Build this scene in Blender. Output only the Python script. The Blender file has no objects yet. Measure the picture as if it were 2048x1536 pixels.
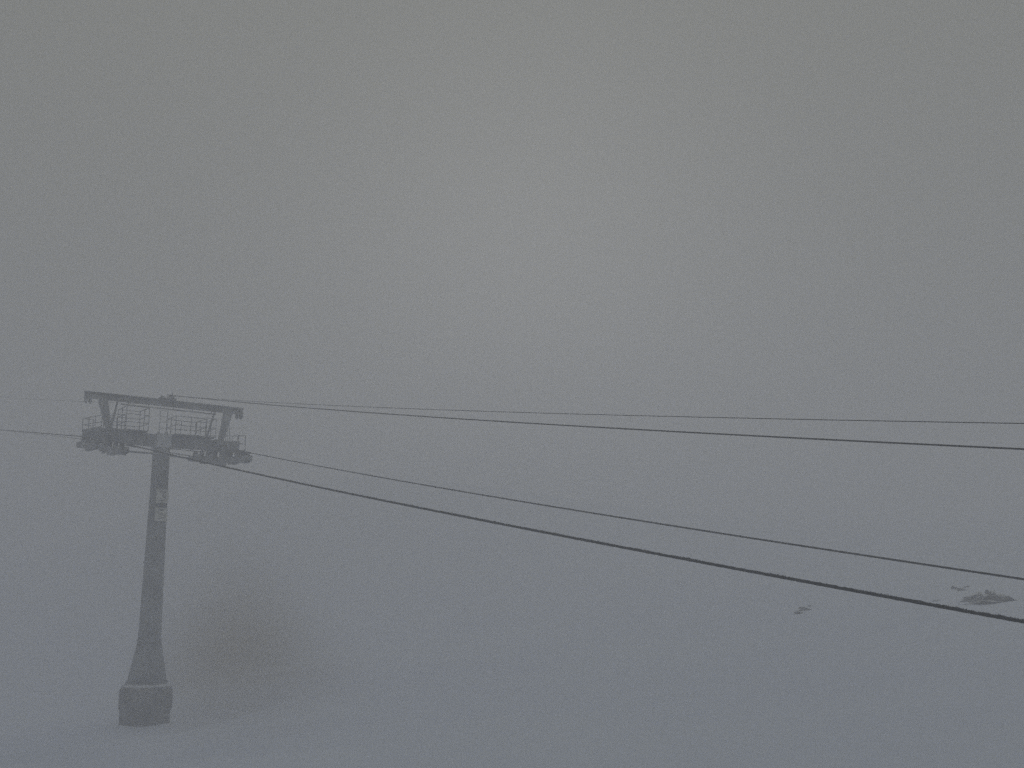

+--

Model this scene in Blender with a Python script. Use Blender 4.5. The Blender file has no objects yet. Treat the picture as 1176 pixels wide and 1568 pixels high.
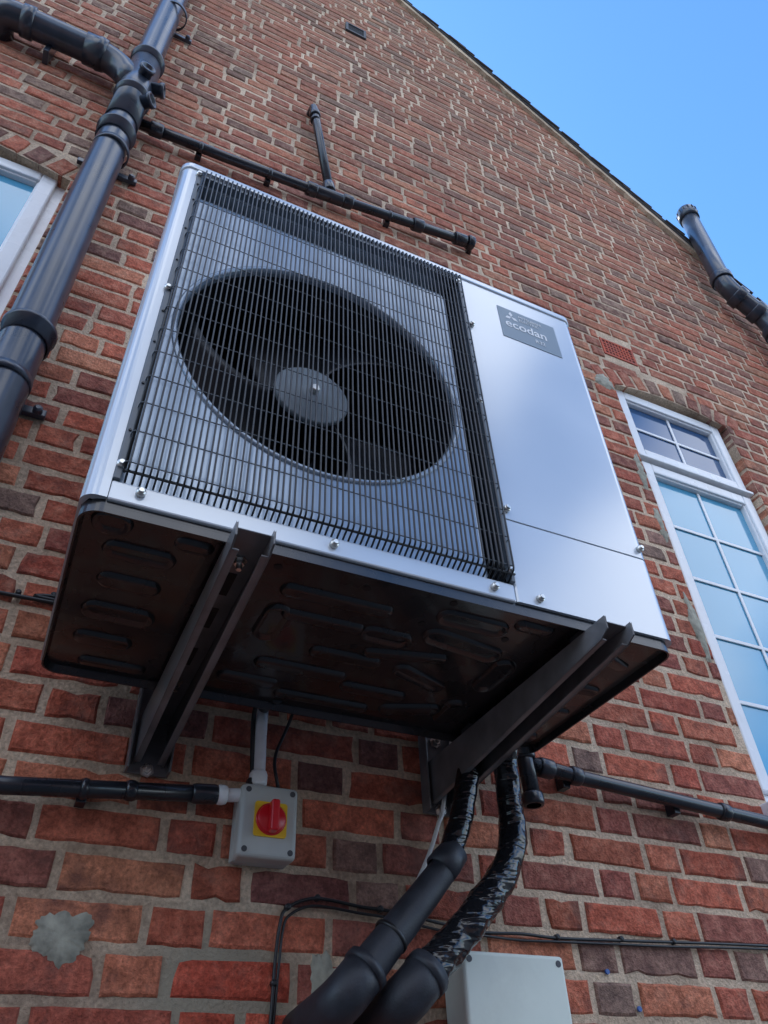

+--

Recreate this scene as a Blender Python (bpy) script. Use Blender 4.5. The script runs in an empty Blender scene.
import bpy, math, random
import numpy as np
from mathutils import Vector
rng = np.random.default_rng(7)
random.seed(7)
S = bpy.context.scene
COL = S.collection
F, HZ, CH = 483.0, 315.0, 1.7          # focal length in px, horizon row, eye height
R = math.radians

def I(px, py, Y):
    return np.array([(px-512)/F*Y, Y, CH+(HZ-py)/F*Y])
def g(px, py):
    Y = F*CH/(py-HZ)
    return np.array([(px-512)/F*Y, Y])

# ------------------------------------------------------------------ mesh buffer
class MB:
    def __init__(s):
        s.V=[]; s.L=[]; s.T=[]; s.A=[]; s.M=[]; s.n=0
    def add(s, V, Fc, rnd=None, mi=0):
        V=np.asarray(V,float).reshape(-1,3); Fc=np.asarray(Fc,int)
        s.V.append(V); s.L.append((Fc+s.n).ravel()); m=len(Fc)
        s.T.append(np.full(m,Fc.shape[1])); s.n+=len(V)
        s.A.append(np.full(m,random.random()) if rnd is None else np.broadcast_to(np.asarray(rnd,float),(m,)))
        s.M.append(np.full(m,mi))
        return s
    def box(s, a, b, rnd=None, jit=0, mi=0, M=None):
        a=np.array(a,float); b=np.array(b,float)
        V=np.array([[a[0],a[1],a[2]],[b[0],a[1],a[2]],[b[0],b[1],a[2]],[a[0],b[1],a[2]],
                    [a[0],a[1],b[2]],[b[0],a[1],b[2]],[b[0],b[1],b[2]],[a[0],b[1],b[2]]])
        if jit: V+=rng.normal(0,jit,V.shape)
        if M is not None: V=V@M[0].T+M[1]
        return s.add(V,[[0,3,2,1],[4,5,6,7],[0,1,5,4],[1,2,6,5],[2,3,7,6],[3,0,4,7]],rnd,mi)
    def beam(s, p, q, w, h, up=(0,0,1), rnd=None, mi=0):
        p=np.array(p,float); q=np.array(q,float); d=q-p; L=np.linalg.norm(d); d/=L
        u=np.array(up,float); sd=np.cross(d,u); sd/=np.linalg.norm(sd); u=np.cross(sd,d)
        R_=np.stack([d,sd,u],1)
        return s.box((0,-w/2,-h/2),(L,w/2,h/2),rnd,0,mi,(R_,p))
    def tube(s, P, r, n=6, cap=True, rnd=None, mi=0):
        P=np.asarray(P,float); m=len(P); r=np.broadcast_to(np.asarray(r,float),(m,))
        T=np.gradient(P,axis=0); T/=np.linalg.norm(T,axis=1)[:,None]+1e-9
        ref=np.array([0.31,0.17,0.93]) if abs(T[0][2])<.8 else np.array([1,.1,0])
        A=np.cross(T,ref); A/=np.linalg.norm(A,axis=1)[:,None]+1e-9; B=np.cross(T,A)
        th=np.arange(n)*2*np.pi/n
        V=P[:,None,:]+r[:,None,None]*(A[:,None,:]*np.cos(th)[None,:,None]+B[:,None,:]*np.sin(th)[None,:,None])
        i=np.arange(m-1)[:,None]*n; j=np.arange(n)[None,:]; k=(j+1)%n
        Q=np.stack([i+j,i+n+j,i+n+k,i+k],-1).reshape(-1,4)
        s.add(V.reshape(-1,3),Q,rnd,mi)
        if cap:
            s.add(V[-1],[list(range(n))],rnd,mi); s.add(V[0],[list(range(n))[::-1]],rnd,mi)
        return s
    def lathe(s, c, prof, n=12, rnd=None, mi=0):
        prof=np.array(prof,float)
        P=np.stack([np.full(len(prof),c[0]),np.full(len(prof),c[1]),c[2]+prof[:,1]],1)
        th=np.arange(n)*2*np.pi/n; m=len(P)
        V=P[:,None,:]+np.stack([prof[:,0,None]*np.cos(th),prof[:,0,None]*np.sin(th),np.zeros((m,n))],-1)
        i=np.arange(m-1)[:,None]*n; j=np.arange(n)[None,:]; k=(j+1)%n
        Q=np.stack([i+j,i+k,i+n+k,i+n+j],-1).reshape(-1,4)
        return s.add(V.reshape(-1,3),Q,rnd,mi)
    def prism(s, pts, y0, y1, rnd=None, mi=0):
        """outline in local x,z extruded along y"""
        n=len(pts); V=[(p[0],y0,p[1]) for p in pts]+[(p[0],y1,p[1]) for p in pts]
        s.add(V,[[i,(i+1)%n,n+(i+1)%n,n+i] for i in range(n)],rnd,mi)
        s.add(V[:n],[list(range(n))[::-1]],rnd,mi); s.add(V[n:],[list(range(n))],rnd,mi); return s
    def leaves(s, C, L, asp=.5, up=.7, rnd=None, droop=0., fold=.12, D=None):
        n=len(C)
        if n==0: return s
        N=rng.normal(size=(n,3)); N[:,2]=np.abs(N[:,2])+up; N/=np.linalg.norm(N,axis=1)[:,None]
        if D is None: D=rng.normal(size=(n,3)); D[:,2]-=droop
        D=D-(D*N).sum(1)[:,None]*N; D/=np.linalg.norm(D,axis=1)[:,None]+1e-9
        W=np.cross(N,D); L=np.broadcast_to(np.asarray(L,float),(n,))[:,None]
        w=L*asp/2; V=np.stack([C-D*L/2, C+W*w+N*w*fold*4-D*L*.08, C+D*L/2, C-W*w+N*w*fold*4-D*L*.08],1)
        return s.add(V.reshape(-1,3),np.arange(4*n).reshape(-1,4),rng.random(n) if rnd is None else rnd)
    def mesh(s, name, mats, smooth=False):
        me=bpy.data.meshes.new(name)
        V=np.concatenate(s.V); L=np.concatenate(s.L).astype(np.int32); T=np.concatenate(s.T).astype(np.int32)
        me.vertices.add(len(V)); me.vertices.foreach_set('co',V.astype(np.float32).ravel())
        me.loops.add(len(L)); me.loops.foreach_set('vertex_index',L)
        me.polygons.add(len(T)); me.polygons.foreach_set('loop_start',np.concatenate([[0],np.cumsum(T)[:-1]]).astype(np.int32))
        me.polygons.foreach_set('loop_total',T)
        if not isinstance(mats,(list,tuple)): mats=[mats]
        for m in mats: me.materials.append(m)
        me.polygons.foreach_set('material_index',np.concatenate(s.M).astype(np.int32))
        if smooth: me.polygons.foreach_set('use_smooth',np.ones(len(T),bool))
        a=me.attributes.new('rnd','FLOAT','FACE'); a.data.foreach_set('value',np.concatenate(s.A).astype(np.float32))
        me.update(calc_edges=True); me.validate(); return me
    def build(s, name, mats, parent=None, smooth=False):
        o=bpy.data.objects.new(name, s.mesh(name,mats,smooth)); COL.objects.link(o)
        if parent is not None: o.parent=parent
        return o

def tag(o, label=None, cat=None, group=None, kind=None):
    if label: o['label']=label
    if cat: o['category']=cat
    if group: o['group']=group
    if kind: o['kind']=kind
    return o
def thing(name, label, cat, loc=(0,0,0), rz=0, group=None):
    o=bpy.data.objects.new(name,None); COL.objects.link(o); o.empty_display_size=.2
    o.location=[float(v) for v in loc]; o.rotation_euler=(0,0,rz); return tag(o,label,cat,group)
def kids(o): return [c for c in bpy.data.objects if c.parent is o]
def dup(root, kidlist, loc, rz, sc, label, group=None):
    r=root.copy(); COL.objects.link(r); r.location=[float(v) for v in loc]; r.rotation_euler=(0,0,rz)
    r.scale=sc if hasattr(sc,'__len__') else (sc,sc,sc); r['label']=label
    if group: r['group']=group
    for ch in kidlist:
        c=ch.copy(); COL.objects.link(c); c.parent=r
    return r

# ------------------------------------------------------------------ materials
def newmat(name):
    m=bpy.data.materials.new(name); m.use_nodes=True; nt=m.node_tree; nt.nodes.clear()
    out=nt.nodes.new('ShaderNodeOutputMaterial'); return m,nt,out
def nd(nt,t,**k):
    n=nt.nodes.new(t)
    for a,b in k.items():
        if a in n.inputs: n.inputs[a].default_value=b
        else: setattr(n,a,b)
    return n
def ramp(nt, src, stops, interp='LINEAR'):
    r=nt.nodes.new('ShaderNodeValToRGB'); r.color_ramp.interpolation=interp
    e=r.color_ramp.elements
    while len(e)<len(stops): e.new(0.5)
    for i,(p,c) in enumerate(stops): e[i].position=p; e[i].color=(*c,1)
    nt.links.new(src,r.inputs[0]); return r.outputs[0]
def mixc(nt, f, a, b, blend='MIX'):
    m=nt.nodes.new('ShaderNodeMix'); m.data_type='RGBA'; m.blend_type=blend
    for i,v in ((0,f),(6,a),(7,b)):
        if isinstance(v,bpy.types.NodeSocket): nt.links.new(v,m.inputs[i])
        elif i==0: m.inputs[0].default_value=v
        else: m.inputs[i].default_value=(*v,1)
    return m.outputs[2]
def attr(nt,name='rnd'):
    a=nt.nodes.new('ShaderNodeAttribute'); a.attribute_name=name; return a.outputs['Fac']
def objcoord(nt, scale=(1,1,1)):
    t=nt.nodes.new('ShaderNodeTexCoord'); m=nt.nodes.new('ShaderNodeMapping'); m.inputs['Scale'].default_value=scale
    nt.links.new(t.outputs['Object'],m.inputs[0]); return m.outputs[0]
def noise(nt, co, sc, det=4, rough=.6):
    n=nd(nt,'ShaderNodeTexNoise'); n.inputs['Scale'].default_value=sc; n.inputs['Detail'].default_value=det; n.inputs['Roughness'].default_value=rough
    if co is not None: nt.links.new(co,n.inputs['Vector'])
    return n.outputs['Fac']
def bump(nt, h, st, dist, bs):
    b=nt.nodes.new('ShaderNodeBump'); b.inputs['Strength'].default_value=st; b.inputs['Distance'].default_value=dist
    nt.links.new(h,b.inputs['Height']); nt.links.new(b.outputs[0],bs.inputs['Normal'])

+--

- **Set task**
Using the entries above, repeat only the lines from the one containing "Recreate this scene" through the one containing "return np.array([(px-512)/F*Y, Y])", end lines included.

- **Response to this task**
Recreate this scene as a Blender Python (bpy) script. Use Blender 4.5. The script runs in an empty Blender scene.
import bpy, math, random
import numpy as np
from mathutils import Vector
rng = np.random.default_rng(7)
random.seed(7)
S = bpy.context.scene
COL = S.collection
F, HZ, CH = 483.0, 315.0, 1.7          # focal length in px, horizon row, eye height
R = math.radians

def I(px, py, Y):
    return np.array([(px-512)/F*Y, Y, CH+(HZ-py)/F*Y])
def g(px, py):
    Y = F*CH/(py-HZ)
    return np.array([(px-512)/F*Y, Y])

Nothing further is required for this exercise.